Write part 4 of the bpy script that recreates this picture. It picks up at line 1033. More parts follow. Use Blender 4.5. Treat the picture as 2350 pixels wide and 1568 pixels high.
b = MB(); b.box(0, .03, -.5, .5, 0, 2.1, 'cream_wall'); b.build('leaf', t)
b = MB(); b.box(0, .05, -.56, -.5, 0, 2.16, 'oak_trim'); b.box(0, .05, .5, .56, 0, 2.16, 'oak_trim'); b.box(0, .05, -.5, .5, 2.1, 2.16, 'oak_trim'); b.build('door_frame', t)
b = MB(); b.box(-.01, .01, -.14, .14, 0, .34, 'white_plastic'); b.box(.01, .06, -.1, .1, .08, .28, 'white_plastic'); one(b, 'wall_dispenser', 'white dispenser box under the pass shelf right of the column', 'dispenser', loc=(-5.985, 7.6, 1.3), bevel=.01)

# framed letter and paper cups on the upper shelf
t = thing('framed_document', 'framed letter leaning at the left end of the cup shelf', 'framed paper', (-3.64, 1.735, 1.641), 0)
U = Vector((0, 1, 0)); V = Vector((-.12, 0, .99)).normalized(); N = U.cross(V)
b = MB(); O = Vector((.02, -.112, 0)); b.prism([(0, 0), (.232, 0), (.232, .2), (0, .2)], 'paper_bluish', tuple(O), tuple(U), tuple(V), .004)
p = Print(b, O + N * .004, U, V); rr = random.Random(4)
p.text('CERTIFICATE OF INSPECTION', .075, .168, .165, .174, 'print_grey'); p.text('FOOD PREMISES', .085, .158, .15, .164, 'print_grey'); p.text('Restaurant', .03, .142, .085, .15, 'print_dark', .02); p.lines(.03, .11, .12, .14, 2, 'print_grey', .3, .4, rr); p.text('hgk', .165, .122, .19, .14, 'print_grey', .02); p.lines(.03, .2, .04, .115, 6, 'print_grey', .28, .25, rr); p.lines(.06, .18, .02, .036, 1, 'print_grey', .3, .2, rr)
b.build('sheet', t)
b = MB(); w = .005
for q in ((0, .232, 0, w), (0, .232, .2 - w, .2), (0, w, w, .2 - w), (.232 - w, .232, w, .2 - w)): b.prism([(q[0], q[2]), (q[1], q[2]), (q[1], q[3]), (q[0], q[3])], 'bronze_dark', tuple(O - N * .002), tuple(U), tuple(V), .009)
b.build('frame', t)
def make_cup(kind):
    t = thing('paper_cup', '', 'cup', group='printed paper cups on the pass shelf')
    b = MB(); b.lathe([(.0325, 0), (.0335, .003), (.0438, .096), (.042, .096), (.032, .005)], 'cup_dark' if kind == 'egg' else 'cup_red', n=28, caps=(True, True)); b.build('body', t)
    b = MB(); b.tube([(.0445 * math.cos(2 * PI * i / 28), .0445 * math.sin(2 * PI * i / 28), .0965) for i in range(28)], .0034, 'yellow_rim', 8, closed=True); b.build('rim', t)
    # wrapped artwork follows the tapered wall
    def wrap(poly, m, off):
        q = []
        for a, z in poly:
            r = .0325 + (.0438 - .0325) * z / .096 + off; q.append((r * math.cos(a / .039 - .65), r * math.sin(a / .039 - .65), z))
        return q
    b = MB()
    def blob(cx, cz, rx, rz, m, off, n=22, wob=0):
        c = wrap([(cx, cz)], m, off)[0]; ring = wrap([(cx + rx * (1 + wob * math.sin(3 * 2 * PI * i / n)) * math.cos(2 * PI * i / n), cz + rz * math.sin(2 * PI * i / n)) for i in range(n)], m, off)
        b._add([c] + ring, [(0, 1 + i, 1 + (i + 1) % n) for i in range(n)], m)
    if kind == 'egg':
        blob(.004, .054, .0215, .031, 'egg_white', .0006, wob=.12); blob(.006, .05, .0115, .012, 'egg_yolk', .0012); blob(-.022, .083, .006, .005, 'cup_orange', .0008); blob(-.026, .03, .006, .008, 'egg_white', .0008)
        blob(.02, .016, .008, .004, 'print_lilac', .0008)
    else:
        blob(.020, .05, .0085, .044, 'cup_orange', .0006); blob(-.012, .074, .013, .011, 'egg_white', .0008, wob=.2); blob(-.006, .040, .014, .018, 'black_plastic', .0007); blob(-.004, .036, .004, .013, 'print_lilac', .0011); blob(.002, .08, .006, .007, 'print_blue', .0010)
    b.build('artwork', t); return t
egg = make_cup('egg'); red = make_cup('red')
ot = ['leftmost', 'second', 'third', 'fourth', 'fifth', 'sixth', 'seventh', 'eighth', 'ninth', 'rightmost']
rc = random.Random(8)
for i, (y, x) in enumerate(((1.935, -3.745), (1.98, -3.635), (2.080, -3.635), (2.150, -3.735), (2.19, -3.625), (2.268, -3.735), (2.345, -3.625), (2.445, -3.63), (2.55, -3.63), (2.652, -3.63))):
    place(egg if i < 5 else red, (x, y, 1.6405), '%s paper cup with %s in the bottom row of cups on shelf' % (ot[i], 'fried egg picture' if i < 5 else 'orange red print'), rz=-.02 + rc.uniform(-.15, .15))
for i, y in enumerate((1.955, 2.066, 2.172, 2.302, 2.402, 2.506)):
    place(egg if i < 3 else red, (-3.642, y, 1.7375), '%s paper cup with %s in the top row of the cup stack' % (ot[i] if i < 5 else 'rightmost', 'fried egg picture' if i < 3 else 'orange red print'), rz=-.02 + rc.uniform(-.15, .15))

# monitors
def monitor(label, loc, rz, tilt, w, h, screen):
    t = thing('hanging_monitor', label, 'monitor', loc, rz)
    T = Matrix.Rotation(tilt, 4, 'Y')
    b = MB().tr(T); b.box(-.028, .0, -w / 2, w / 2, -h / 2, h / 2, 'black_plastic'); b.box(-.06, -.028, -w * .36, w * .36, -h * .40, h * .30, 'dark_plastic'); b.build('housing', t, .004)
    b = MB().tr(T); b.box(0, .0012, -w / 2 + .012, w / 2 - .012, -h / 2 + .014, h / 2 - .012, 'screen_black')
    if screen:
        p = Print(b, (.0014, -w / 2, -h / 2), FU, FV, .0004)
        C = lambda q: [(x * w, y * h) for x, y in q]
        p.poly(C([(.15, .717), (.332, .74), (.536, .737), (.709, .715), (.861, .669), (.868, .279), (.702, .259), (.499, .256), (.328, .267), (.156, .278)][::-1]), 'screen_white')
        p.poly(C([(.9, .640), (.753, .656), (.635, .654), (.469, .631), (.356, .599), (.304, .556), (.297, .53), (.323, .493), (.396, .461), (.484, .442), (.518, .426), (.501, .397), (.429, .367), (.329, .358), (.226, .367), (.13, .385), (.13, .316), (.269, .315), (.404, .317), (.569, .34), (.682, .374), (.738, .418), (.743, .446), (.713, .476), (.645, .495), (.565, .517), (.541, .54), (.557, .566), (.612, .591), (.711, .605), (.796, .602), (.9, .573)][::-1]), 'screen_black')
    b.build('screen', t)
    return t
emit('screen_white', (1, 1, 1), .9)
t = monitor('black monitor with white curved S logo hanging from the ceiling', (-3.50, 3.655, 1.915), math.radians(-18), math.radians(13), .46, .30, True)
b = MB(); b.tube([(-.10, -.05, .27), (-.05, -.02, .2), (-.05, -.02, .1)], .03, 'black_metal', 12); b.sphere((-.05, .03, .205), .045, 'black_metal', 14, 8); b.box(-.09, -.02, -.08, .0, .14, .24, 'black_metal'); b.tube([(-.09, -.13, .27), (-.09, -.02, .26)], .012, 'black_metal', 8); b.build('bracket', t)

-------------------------

TASK TO COMPLETE:
From the listing above, extract every line exactly as it stands.

EXERCISE SOLUTION:
Write part 4 of the bpy script that recreates this picture. It picks up at line 1033. More parts follow. Use Blender 4.5. Treat the picture as 2350 pixels wide and 1568 pixels high.
b = MB(); b.box(0, .03, -.5, .5, 0, 2.1, 'cream_wall'); b.build('leaf', t)
b = MB(); b.box(0, .05, -.56, -.5, 0, 2.16, 'oak_trim'); b.box(0, .05, .5, .56, 0, 2.16, 'oak_trim'); b.box(0, .05, -.5, .5, 2.1, 2.16, 'oak_trim'); b.build('door_frame', t)
b = MB(); b.box(-.01, .01, -.14, .14, 0, .34, 'white_plastic'); b.box(.01, .06, -.1, .1, .08, .28, 'white_plastic'); one(b, 'wall_dispenser', 'white dispenser box under the pass shelf right of the column', 'dispenser', loc=(-5.985, 7.6, 1.3), bevel=.01)

# framed letter and paper cups on the upper shelf
t = thing('framed_document', 'framed letter leaning at the left end of the cup shelf', 'framed paper', (-3.64, 1.735, 1.641), 0)
U = Vector((0, 1, 0)); V = Vector((-.12, 0, .99)).normalized(); N = U.cross(V)
b = MB(); O = Vector((.02, -.112, 0)); b.prism([(0, 0), (.232, 0), (.232, .2), (0, .2)], 'paper_bluish', tuple(O), tuple(U), tuple(V), .004)
p = Print(b, O + N * .004, U, V); rr = random.Random(4)
p.text('CERTIFICATE OF INSPECTION', .075, .168, .165, .174, 'print_grey'); p.text('FOOD PREMISES', .085, .158, .15, .164, 'print_grey'); p.text('Restaurant', .03, .142, .085, .15, 'print_dark', .02); p.lines(.03, .11, .12, .14, 2, 'print_grey', .3, .4, rr); p.text('hgk', .165, .122, .19, .14, 'print_grey', .02); p.lines(.03, .2, .04, .115, 6, 'print_grey', .28, .25, rr); p.lines(.06, .18, .02, .036, 1, 'print_grey', .3, .2, rr)
b.build('sheet', t)
b = MB(); w = .005
for q in ((0, .232, 0, w), (0, .232, .2 - w, .2), (0, w, w, .2 - w), (.232 - w, .232, w, .2 - w)): b.prism([(q[0], q[2]), (q[1], q[2]), (q[1], q[3]), (q[0], q[3])], 'bronze_dark', tuple(O - N * .002), tuple(U), tuple(V), .009)
b.build('frame', t)
def make_cup(kind):
    t = thing('paper_cup', '', 'cup', group='printed paper cups on the pass shelf')
    b = MB(); b.lathe([(.0325, 0), (.0335, .003), (.0438, .096), (.042, .096), (.032, .005)], 'cup_dark' if kind == 'egg' else 'cup_red', n=28, caps=(True, True)); b.build('body', t)
    b = MB(); b.tube([(.0445 * math.cos(2 * PI * i / 28), .0445 * math.sin(2 * PI * i / 28), .0965) for i in range(28)], .0034, 'yellow_rim', 8, closed=True); b.build('rim', t)
    # wrapped artwork follows the tapered wall
    def wrap(poly, m, off):
        q = []
        for a, z in poly:
            r = .0325 + (.0438 - .0325) * z / .096 + off; q.append((r * math.cos(a / .039 - .65), r * math.sin(a / .039 - .65), z))
        return q
    b = MB()
    def blob(cx, cz, rx, rz, m, off, n=22, wob=0):
        c = wrap([(cx, cz)], m, off)[0]; ring = wrap([(cx + rx * (1 + wob * math.sin(3 * 2 * PI * i / n)) * math.cos(2 * PI * i / n), cz + rz * math.sin(2 * PI * i / n)) for i in range(n)], m, off)
        b._add([c] + ring, [(0, 1 + i, 1 + (i + 1) % n) for i in range(n)], m)
    if kind == 'egg':
        blob(.004, .054, .0215, .031, 'egg_white', .0006, wob=.12); blob(.006, .05, .0115, .012, 'egg_yolk', .0012); blob(-.022, .083, .006, .005, 'cup_orange', .0008); blob(-.026, .03, .006, .008, 'egg_white', .0008)
        blob(.02, .016, .008, .004, 'print_lilac', .0008)
    else:
        blob(.020, .05, .0085, .044, 'cup_orange', .0006); blob(-.012, .074, .013, .011, 'egg_white', .0008, wob=.2); blob(-.006, .040, .014, .018, 'black_plastic', .0007); blob(-.004, .036, .004, .013, 'print_lilac', .0011); blob(.002, .08, .006, .007, 'print_blue', .0010)
    b.build('artwork', t); return t
egg = make_cup('egg'); red = make_cup('red')
ot = ['leftmost', 'second', 'third', 'fourth', 'fifth', 'sixth', 'seventh', 'eighth', 'ninth', 'rightmost']
rc = random.Random(8)
for i, (y, x) in enumerate(((1.935, -3.745), (1.98, -3.635), (2.080, -3.635), (2.150, -3.735), (2.19, -3.625), (2.268, -3.735), (2.345, -3.625), (2.445, -3.63), (2.55, -3.63), (2.652, -3.63))):
    place(egg if i < 5 else red, (x, y, 1.6405), '%s paper cup with %s in the bottom row of cups on shelf' % (ot[i], 'fried egg picture' if i < 5 else 'orange red print'), rz=-.02 + rc.uniform(-.15, .15))
for i, y in enumerate((1.955, 2.066, 2.172, 2.302, 2.402, 2.506)):
    place(egg if i < 3 else red, (-3.642, y, 1.7375), '%s paper cup with %s in the top row of the cup stack' % (ot[i] if i < 5 else 'rightmost', 'fried egg picture' if i < 3 else 'orange red print'), rz=-.02 + rc.uniform(-.15, .15))

# monitors
def monitor(label, loc, rz, tilt, w, h, screen):
    t = thing('hanging_monitor', label, 'monitor', loc, rz)
    T = Matrix.Rotation(tilt, 4, 'Y')
    b = MB().tr(T); b.box(-.028, .0, -w / 2, w / 2, -h / 2, h / 2, 'black_plastic'); b.box(-.06, -.028, -w * .36, w * .36, -h * .40, h * .30, 'dark_plastic'); b.build('housing', t, .004)
    b = MB().tr(T); b.box(0, .0012, -w / 2 + .012, w / 2 - .012, -h / 2 + .014, h / 2 - .012, 'screen_black')
    if screen:
        p = Print(b, (.0014, -w / 2, -h / 2), FU, FV, .0004)
        C = lambda q: [(x * w, y * h) for x, y in q]
        p.poly(C([(.15, .717), (.332, .74), (.536, .737), (.709, .715), (.861, .669), (.868, .279), (.702, .259), (.499, .256), (.328, .267), (.156, .278)][::-1]), 'screen_white')
        p.poly(C([(.9, .640), (.753, .656), (.635, .654), (.469, .631), (.356, .599), (.304, .556), (.297, .53), (.323, .493), (.396, .461), (.484, .442), (.518, .426), (.501, .397), (.429, .367), (.329, .358), (.226, .367), (.13, .385), (.13, .316), (.269, .315), (.404, .317), (.569, .34), (.682, .374), (.738, .418), (.743, .446), (.713, .476), (.645, .495), (.565, .517), (.541, .54), (.557, .566), (.612, .591), (.711, .605), (.796, .602), (.9, .573)][::-1]), 'screen_black')
    b.build('screen', t)
    return t
emit('screen_white', (1, 1, 1), .9)
t = monitor('black monitor with white curved S logo hanging from the ceiling', (-3.50, 3.655, 1.915), math.radians(-18), math.radians(13), .46, .30, True)
b = MB(); b.tube([(-.10, -.05, .27), (-.05, -.02, .2), (-.05, -.02, .1)], .03, 'black_metal', 12); b.sphere((-.05, .03, .205), .045, 'black_metal', 14, 8); b.box(-.09, -.02, -.08, .0, .14, .24, 'black_metal'); b.tube([(-.09, -.13, .27), (-.09, -.02, .26)], .012, 'black_metal', 8); b.build('bracket', t)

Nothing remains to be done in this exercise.